If there’s a certain habit you’d like to change or create, say, getting up earlier, drinking more water, or reading more — good news, you don’t need to understand neuroscience to get going. All it takes, according to researchers from Warwick, Princeton, and Brown Universities, is repetition. The authors of the study created a model using digital rats that shows forming habits depends more on how often you perform an action rather than how much satisfaction you get from it.

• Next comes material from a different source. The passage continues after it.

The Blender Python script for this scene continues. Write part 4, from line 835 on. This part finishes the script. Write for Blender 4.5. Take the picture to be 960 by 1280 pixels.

“Psychologists have been trying to understand what drives our habits for over a century, and one of the recurring questions is how much habits are a product of what we want versus what we do,” said study co-author Dr. Amitai Shenhav, assistant professor in Brown University’s department of Cognitive, Linguistic, and Psychological Sciences. “Our model helps to answer that by suggesting that habits themselves are a product of our previous actions, but in certain situations those habits can be supplanted by our desire to get the best outcome.”

Abstract:

Habits form a crucial component of behavior. In recent years, key computational models have conceptualized habits as arising from model-free reinforcement learning mechanisms, which typically select between available actions based on the future value expected to result from each. Traditionally, however, habits have been understood as behaviors that can be triggered directly by a stimulus, without requiring the animal to evaluate expected outcomes. Here, we develop a computational model instantiating this traditional view, in which habits develop through the direct strengthening of recently taken actions rather than through the encoding of outcomes. We demonstrate that this model accounts for key behavioral manifestations of habits, including insensitivity to outcome devaluation and contingency degradation, as well as the effects of reinforcement schedule on the rate of habit formation. The model also explains the prevalent observation of perseveration in repeated-choice tasks as an additional behavioral manifestation of the habit system. We suggest that mapping habitual behaviors onto value-free mechanisms provides a parsimonious account of existing behavioral and neural data. This mapping may provide a new foundation for building robust and comprehensive models of the interaction of habits with other, more goal-directed types of behaviors and help to better guide research into the neural mechanisms underlying control of instrumental behavior more generally.